I hope a lot of newbies read this. It’s so tempting to want to throw up affiliate links, advertise links and all the money making stuff. But you’re right. What’s the point if you’re getting 20 visitors per day.

Hi Lisa,
Thank you for your 3 don’t guide.

Best Regards
Ruslan
http://www.pangkorislandvacation.com

Even though it is hard, I do agree with this. I am waiting (or trying to anyway) until I reach 500 uniques/day to my website before I put more monetization models on the site. Right now, I only have adsense (and 1 affiliate link on 1 page - which has done nothing) on my site. Trying to concentrate on building traffic and content first.

Hi Lisa,

I love reading your site… and now your blog. I always find it inspiring.

I totally agree with this article. Someone suggested I start a forum and I’m not really into the idea for a couple reasons. First, I only have about 10-11K hits a month. Second, forums don’t seem very profitable.

Am I missing something here? Do forums take a lot less time one might think to moderate? Is there much profit in it? What sort of added value does it create?

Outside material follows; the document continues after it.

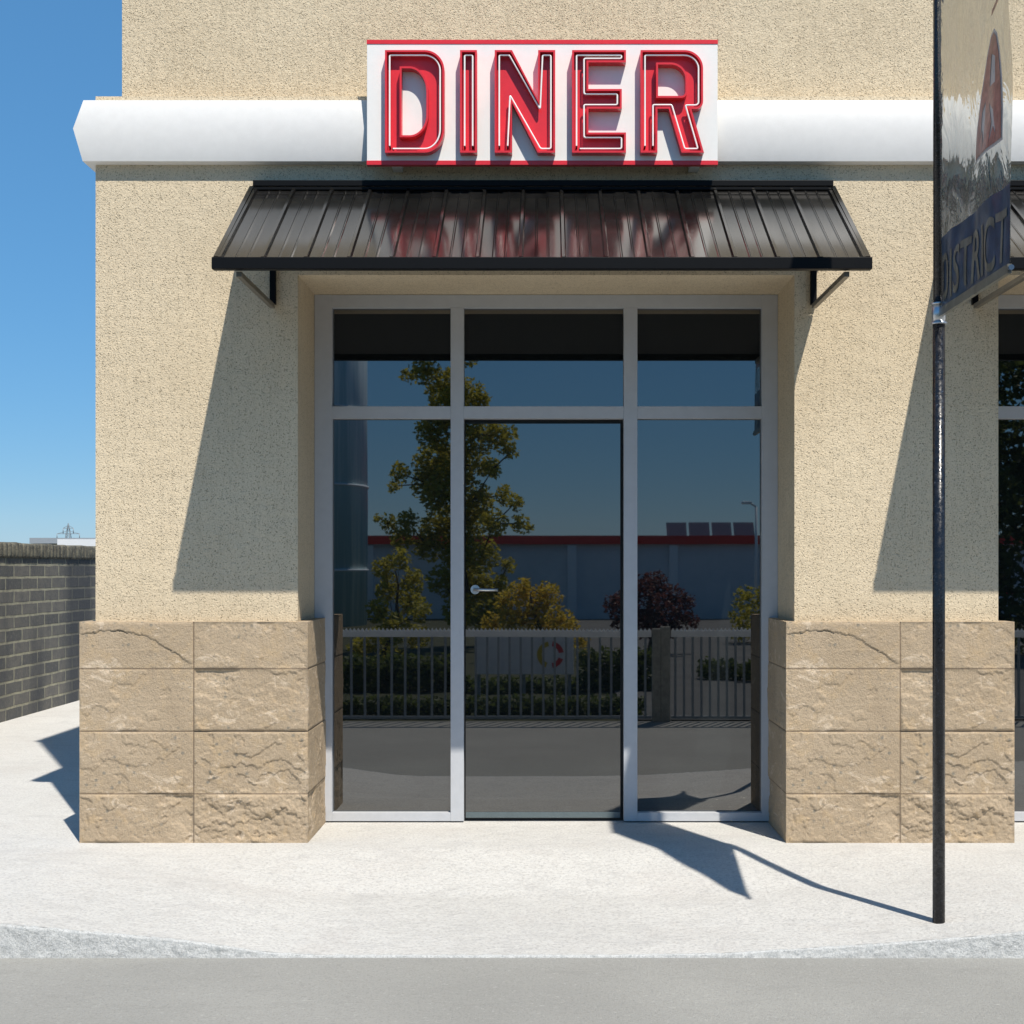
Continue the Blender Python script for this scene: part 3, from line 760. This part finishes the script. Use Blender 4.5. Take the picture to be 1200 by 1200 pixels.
def tree(name, label, cat, clumps, root, mats, lsz=.05, dens=900, group=None, seed=1, tr=.09):
    rnd = random.Random(seed)
    o = empty(name, root, label, cat, group)
    top = max(c.z for c, r in clumps)
    m = MB(); prev = Vector(root); n = 6
    for i in range(n):
        z = root[2]+(top-root[2])*.9*(i+1)/n
        near = [c for c, r in clumps if abs(c.z-z) < (top-root[2])/n] or [Vector(root)]
        q = Vector((sum(c.x for c in near)/len(near)*.5+root[0]*.5, root[1], z))
        m.tube(prev, q, tr*(1-i/n*.8), tr*(1-(i+1)/n*.8), n=9); prev = q
    for c, r in clumps:
        inner = [q for q, _ in clumps if abs(q.x-root[0]) < abs(c.x-root[0])-.02 and q.z <= c.z+.1]
        a = min(inner, key=lambda q: (q-c).length) if inner else Vector((root[0], root[1], max(root[2]+.1, c.z-r)))
        m.tube(a, c, tr*.18, tr*.07, n=5)
    m.build('trunk', BARK, o)
    leaves(clumps, 'crown', mats, o, lsz, dens, rnd)
    return o
rr = random.Random(12)
G1 = m_leaf('leaf_olive_green', (.24, .24, .04), (.52, .46, .07)); G2 = m_leaf('leaf_yellow', (.42, .32, .04), (.72, .54, .07))
G3 = m_leaf('leaf_dark_red', (.08, .035, .035), (.15, .06, .055)); G4 = m_leaf('leaf_dark_green', (.05, .08, .02), (.11, .14, .035))
def pxclumps(L, Dv, jit=.5):
    out = []
    for x, y, r in L:
        q = rp(x, y, Dv); q.y += rr.uniform(-jit, jit); out.append((q, r*Dv/F))
    return out
tall = [(510, 395, 20), (545, 405, 24), (500, 435, 16), (478, 437, 10), (520, 450, 22), (548, 462, 20), (566, 466, 10), (528, 480, 24), (510, 505, 22), (560, 510, 22), (588, 512, 18), (600, 530, 9), (505, 540, 22), (535, 545, 26), (570, 545, 14), (578, 552, 10), (500, 565, 20), (470, 556, 12), (460, 568, 8), (520, 580, 24), (555, 585, 22), (590, 580, 12), (605, 590, 10), (545, 610, 24), (510, 615, 20), (480, 613, 14), (455, 614, 11), (440, 606, 6), (580, 615, 16), (610, 615, 11), (622, 618, 6), (470, 630, 14), (500, 640, 18), (535, 645, 22), (565, 650, 20), (595, 662, 10), (520, 680, 18), (550, 685, 24), (580, 690, 18), (540, 715, 20), (570, 720, 22)]
tall = [(x, y, r*1.12) for x, y, r in tall]
t = rp(535, 0, 29); tree('tall_tree', 'tall olive-green columnar tree mirrored behind the door handle', 'tree', pxclumps(tall, 29), (t.x, t.y, -.15), G1, .062, 850, seed=2, tr=.13)
bush = [(450, 665, 16), (470, 655, 14), (485, 680, 16), (455, 690, 18), (478, 705, 18), (445, 715, 16), (495, 715, 14), (465, 735, 20), (490, 745, 16), (440, 750, 16), (420, 760, 14), (430, 785, 18), (460, 775, 20)]
t = rp(462, 0, 22); tree('leafy_bush', 'olive bush mirrored left of the tall tree', 'bush', pxclumps(bush, 22), (t.x, t.y, -.15), G1, .05, 1500, seed=3, tr=.05)
yb = [(610, 695, 18), (640, 700, 20), (625, 720, 20), (600, 725, 18), (655, 725, 18), (670, 735, 12), (640, 740, 18), (680, 750, 10), (615, 685, 10), (590, 705, 14), (575, 730, 14), (688, 775, 14), (680, 795, 14)]
t = rp(630, 0, 24); tree('yellow_shrub', 'yellow-green shrub mirrored in the door behind the handle', 'shrub', pxclumps(yb, 24), (t.x, t.y, -.15), G2, .05, 1300, seed=4, tr=.05)
rb = [(718, 708, 14), (812, 728, 12), (805, 705, 12), (730, 705, 16), (750, 690, 18), (770, 685, 18), (790, 700, 16), (745, 720, 18), (770, 715, 20), (800, 720, 12), (725, 725, 12), (760, 735, 18), (785, 735, 16)]
t = rp(762, 0, 26); tree('dark_red_shrub', 'dark red-leaved shrub mirrored in the right pane', 'shrub', pxclumps(rb, 26), (t.x, t.y, -.15), G3, .05, 1300, seed=5, tr=.05)
gb = [(x, y, 20) for x in range(415, 545, 22) for y in (785, 812, 832)]
t = rp(480, 0, 18.5); tree('low_hedge', 'low dark green hedge mirrored behind the left railing', 'hedge', pxclumps(gb, 18.5, .15), (t.x, t.y, -.15), G4, .045, 2600, seed=6, tr=.02)
gb = [(x, y, 17) for x in range(690, 765, 18) for y in (775, 800, 828)]
t = rp(725, 0, 18.5); tree('low_hedge', 'low dark green hedge mirrored between signboard and gate post', 'hedge', pxclumps(gb, 18.5, .15), (t.x, t.y, -.15), G4, .045, 2600, seed=7, tr=.02)
gb = [(x, y, 15) for x in range(548, 690, 17) for y in (806, 826)]
t = rp(615, 0, 18.2); tree('low_hedge', 'low dark green planting mirrored behind the signboard', 'hedge', pxclumps(gb, 18.2, .12), (t.x, t.y, -.15), G4, .045, 2600, seed=17, tr=.02)
gb = [(x, y, 13) for x in range(395, 752, 13) for y in (826, 838)]
t = rp(570, 0, 15.2); tree('ground_cover_hedge', 'knee-high dark planting strip mirrored right behind the railing', 'hedge', pxclumps(gb, 15.2, .10), (t.x, t.y, -.15), G4, .035, 3400, seed=27, tr=.015)
gb = [(x, y, 12) for x in range(830, 905, 14) for y in (783, 790)]
t = rp(860, 0, 20); tree('low_hedge', 'small yellow-green hedge mirrored beyond the car park', 'hedge', pxclumps(gb, 20, .3), (t.x, t.y, -.15), G4, .045, 2200, seed=8, tr=.02)
gb = [(x, y, 15) for x in (870, 888, 905, 925) for y in (700, 720, 740)]
t = rp(895, 0, 30); tree('leafy_bush', 'small green bush mirrored at the right edge of the right pane', 'bush', pxclumps(gb, 30, .3), (t.x, t.y, -.15), G1, .06, 500, seed=9, tr=.04)
big = [(x+rr.uniform(-14, 14), y+rr.uniform(-14, 14), rr.uniform(30, 44)) for x in range(1150, 1420, 40) for y in range(400, 760, 38) if not (y < 470 and x % 80 == 0)]
t = rp(1270, 0, 26); tree('spreading_tree', 'dark broad tree mirrored in the glass of the second shopfront', 'tree', pxclumps(big, 26, .6), (t.x, t.y, -.15), G4, .09, 190, seed=10, tr=.2)
# low warehouse with red fascia
wy = 2*MIR-45; S60 = F/45
WG = m_speck('warehouse_cladding', (.62, .68, .74), (.70, .76, .82), 1.2, bmp=0)
wh = empty('warehouse', (5, wy, -.15), 'low grey warehouse with a red roof band mirrored in the glass', 'building')
MB().box(-5.9, 26, wy-14, wy, -.15, H+28/S60).build('wall', WG, wh)
PIL = m_paint('pilaster_paint', (.78, .84, .90), .5); x = -5.9
while x < 26: MB().box(x, x+.28, wy, wy+.14, -.15, H+28/S60-.02).build('pilaster', PIL, wh); x += 3.3
MB().box(-5.95, 26.2, wy-14.2, wy+.2, H+28/S60, H+38/S60).build('roof_band', m_paint('red_fascia', (.75, .05, .035), .5, .1, sc=1), wh)
PV = m_paint('solar_panel_back', (.20, .24, .28), .4, .1)
for i in range(4):
    xa = (788+27.5*i-640)/S60
    o = empty('rooftop_panel', (xa, wy-2, H+38/S60), 'grey rooftop panel, %s of four on the mirrored warehouse' % ('leftmost', 'second', 'third', 'rightmost')[i], 'rooftop panel', 'panels on the warehouse roof')
    MB().bar((xa+.34, wy-2, H+38/S60+.03), (xa+.34, wy-2.3, H+56/S60), .68, .05).build('panel', PV, o)
    MB().bar((xa+.1, wy-2.4, H+38/S60), (xa+.1, wy-2.2, H+50/S60), .05, .05).build('stand', GALV, o)
    MB().bar((xa+.6, wy-2.4, H+38/S60), (xa+.6, wy-2.2, H+50/S60), .05, .05).build('stand', GALV, o)
# street lamp
q = rp(886, 600, 40); lp = empty('street_lamp', (q.x, q.y, -.15), 'slim grey street lamp mirrored near the right edge of the right pane', 'street lamp')
MB().tube((q.x, q.y, -.15), (q.x, q.y, q.z+.15), .05, .035).tube((q.x, q.y, q.z+.15), (q.x-.18, q.y, q.z+.26), .03).build('lamp_post', GALV, lp)
MB().box(q.x-.42, q.x-.12, q.y-.07, q.y+.07, q.z+.22, q.z+.30, .03).build('lamp_head', GALV, lp)
# signboard with a ring emblem
q0, q1 = rp(556, 742, 17), rp(672, 790, 17); Y = q0.y
sb = empty('signboard', ((q0.x+q1.x)/2, Y, -.15), 'low pale signboard with a yellow and red ring, mirrored through the railing', 'signboard')
BRD = m_paint('board_grey_white', (.80, .79, .80), .5, .1)
MB().box(q0.x, q1.x, Y-.02, Y+.02, q1.z, q0.z, .004).build('board', BRD, sb)
for x in (q0.x+.05, (q0.x+q1.x)/2, q1.x-.05): MB().box(x-.02, x+.02, Y-.07, Y-.022, -.15, q0.z-.03).build('leg', DKM, sb)
ce = rp(645, 767, 17)
for a0, a1, mm in ((100, 250, m_paint('yellow_print', (.55, .40, .02), .5)), (10, 80, RED), (-80, -20, RED)):
    V = []; n = 14
    for i in range(n+1):
        a = R(a0+(a1-a0)*i/n)
        for r_ in (.105, .165): V.append((ce.x+r_*math.cos(a), Y+.024, ce.z+r_*math.sin(a)))
    pydata('ring_segment', V, [(2*i, 2*i+1, 2*i+3, 2*i+2) for i in range(n)], mm, sb)
# glass tower
tw = rp(345, 0, 40); rad = 85*40/F
TG = Mat('tower_glass', rough=.5, spec=.12, metal=0)
st = TG.ramp(TG.noise(3.2, 5, .75, scale=(1, 1, .03)), .42, .62)
TG.color(TG.mix(st, (.42, .62, .70), (.78, .93, .97)))
twr = empty('glass_tower', (tw.x, tw.y, -.15), 'round pale blue glass tower mirrored at the left edge of the shopfront', 'tower')
MB().tube((tw.x, tw.y, -.15), (tw.x, tw.y, 13), rad, n=72).build('glass_drum', TG.m, twr)
for z in (1.4, 3.8, 6.0, 8.2): MB().tube((tw.x, tw.y, z), (tw.x, tw.y, z+.06), rad+.03, n=72).build('floor_band', GALV, twr)
MB().tube((tw.x, tw.y, 13), (tw.x, tw.y, 13.2), rad+.15, n=72).build('roof', GALV, twr)
# warning sign
q = rp(1170, 685, 30); ws = empty('warning_sign', (q.x, q.y, -.15), 'red-bordered triangular road sign mirrored in the second shopfront', 'road sign')
MB().tube((q.x, q.y-.04, -.15), (q.x, q.y-.04, q.z+.3), .035).build('post', GALV, ws)
def tri(r, y0, y1, name, mat):
    P = [(q.x+r*math.cos(R(a)), q.z+r*math.sin(R(a))) for a in (90, 210, 330)]
    V = [(x, y0, z) for x, z in P]+[(x, y1, z) for x, z in P]
    pydata(name, V, [(0, 1, 2), (5, 4, 3), (0, 3, 4, 1), (1, 4, 5, 2), (2, 5, 3, 0)], mat, ws)
tri(.42, q.y, q.y+.02, 'red_border', RED); tri(.26, q.y+.021, q.y+.025, 'white_face', SIGNW)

Nice to finally say ‘hi’ to you! I love your easy going, helpful approach!

All the best,

Christine

Good questions, Christine. First of all forums can be very profitable if you have enough traffic. Forums like ABestWeb make a lot of money with advertisers and sponsors. Smaller forums may not make as much. My forum was not created so much to profit (as you see I have no AdSense ads and few banner ads). I created it to help promote my main site and build more credibility by getting to know the people I help.

Even though I do not put a lot of affiliate links on my forum directly, it has definitely helped compliment my main site. So it depends on the goal of your forum.